- **WRITTEN PROBLEM**
Your task is to retype, word for word, the lines from the start of the data through the line holding "SC.camera = camo". Do not include the pictures.
::::::::::
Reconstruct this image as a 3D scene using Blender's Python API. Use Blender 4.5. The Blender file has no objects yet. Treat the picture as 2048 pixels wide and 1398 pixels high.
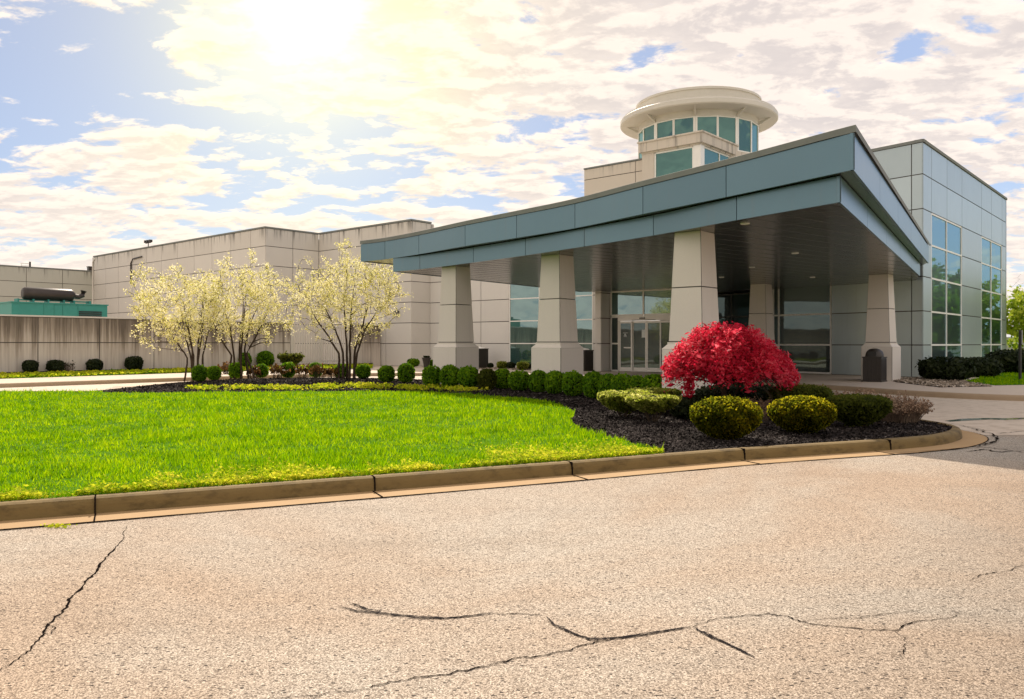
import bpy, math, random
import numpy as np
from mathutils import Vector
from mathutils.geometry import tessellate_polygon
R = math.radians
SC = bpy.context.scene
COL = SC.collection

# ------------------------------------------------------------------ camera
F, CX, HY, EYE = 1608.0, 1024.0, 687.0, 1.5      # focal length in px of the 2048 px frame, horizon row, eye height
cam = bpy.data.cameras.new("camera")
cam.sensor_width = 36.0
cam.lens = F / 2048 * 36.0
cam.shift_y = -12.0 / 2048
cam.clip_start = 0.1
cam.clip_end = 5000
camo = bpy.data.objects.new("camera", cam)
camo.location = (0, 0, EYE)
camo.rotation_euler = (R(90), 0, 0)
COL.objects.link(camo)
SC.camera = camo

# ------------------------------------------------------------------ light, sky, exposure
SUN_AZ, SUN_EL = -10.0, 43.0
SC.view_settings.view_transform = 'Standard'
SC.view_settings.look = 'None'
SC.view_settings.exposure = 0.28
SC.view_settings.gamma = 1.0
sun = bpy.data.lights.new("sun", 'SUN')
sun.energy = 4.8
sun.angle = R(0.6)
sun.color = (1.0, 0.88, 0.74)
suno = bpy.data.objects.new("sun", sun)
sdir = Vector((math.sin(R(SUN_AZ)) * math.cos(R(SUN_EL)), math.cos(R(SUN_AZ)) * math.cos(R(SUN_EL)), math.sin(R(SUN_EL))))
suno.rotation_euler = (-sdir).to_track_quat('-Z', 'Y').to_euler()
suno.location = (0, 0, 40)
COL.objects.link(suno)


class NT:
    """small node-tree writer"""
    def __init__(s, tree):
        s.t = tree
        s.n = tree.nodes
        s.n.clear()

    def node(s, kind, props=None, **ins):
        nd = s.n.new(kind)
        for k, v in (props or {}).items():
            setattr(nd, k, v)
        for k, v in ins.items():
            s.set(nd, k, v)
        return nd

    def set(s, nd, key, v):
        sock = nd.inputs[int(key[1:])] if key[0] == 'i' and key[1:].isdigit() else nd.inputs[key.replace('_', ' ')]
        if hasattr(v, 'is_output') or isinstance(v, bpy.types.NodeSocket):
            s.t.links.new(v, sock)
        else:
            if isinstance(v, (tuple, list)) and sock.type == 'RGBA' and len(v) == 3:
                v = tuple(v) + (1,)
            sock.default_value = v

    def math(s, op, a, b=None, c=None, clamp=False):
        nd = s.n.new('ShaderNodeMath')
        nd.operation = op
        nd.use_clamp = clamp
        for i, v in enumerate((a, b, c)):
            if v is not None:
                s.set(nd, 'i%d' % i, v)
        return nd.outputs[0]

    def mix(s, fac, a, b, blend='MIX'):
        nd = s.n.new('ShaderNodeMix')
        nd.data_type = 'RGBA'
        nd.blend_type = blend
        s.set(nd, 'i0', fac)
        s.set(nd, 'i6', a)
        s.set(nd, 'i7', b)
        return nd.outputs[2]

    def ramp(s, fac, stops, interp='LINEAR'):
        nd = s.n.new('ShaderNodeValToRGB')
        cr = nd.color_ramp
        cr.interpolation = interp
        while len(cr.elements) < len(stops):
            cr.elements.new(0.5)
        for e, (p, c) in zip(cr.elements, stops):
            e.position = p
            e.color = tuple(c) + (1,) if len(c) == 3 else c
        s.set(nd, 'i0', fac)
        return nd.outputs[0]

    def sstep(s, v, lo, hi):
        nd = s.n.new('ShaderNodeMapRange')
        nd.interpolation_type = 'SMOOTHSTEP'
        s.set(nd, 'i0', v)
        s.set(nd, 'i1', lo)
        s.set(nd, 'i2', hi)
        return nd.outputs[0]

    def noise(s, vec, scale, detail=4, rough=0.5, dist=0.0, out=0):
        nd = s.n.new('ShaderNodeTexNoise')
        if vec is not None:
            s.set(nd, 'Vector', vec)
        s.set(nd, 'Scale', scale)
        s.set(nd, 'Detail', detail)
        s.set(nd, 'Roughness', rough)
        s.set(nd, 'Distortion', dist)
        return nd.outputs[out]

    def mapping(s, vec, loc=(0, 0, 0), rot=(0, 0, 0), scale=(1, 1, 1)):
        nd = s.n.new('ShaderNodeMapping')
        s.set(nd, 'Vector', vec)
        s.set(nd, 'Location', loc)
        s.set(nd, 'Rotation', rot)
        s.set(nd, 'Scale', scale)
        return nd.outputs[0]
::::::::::
- **TASK OUTPUT**
Reconstruct this image as a 3D scene using Blender's Python API. Use Blender 4.5. The Blender file has no objects yet. Treat the picture as 2048 pixels wide and 1398 pixels high.
import bpy, math, random
import numpy as np
from mathutils import Vector
from mathutils.geometry import tessellate_polygon
R = math.radians
SC = bpy.context.scene
COL = SC.collection

# ------------------------------------------------------------------ camera
F, CX, HY, EYE = 1608.0, 1024.0, 687.0, 1.5      # focal length in px of the 2048 px frame, horizon row, eye height
cam = bpy.data.cameras.new("camera")
cam.sensor_width = 36.0
cam.lens = F / 2048 * 36.0
cam.shift_y = -12.0 / 2048
cam.clip_start = 0.1
cam.clip_end = 5000
camo = bpy.data.objects.new("camera", cam)
camo.location = (0, 0, EYE)
camo.rotation_euler = (R(90), 0, 0)
COL.objects.link(camo)
SC.camera = camo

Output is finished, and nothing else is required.